As with the first one in this mystery series set in a small town in Montana, I liked the characters and the setting a lot, and the author's writing style is clever, funny and enjoyable. (3 stars) However, as with the first one, she can't plot a mystery, and I found the ending deeply disappointing -- thrown together and not fair-play at all (as in, on the third to last page we're just told why the background of one of the plotters enabled this person to accomplish all of it -- none of it had been mentioned before). (1 star) I gave the whole series back to the friend who lent it to me, and he convinced me to go ahead and read the third one, because -- he says -- it's the best. I trust him, so I'll give this series one more chance.
The best thing about this book was that the events all happened in places I know. I might know them by a different name (names have been changed to protect the innocent towns and bars), but I know them none the less. The story was OK. The characters were alright. Not much of a surprise in the end. A little, but not much really.

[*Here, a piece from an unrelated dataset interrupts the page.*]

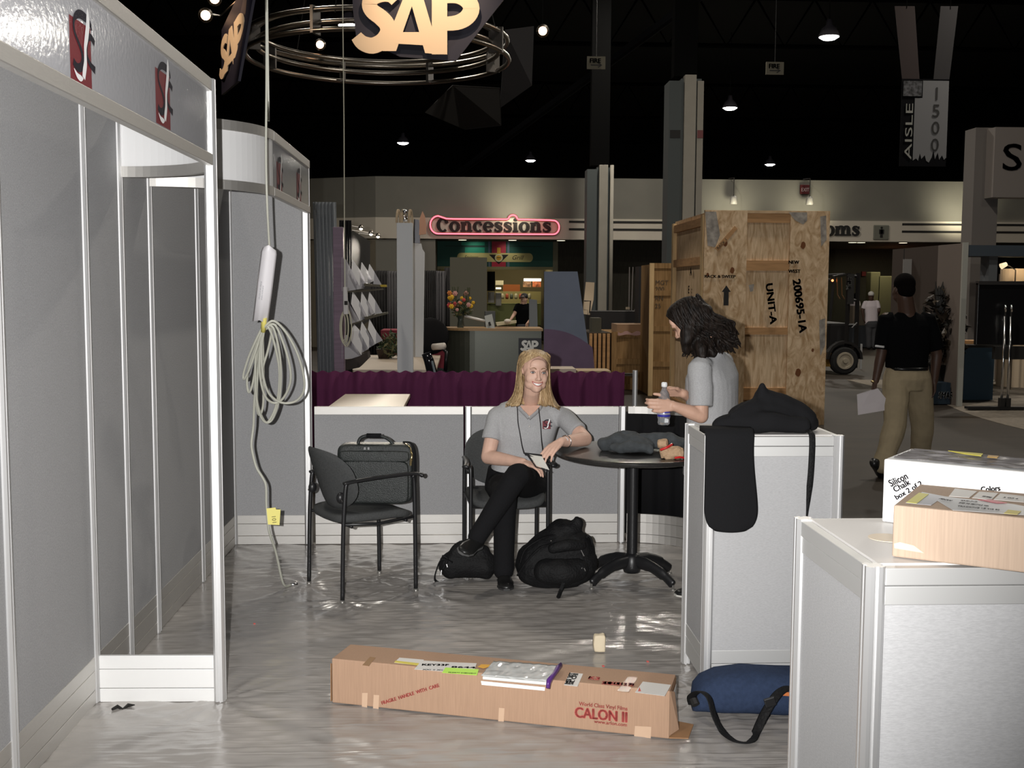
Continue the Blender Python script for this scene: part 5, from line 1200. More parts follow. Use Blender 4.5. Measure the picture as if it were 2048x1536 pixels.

If only Sheriff Jules Clement would stop moan, groaning and feeling sorry for himself, and if only he would have less days of hangover blues; and if only he would stop acting like a tom cat the story would have been more worth while.
Sheriff Jules Clement, Blue Deer, MT mystery - A camping couple is crushed by a truck while in their tent. The investigation finds links to a land development project, the local rodeo and mining claims.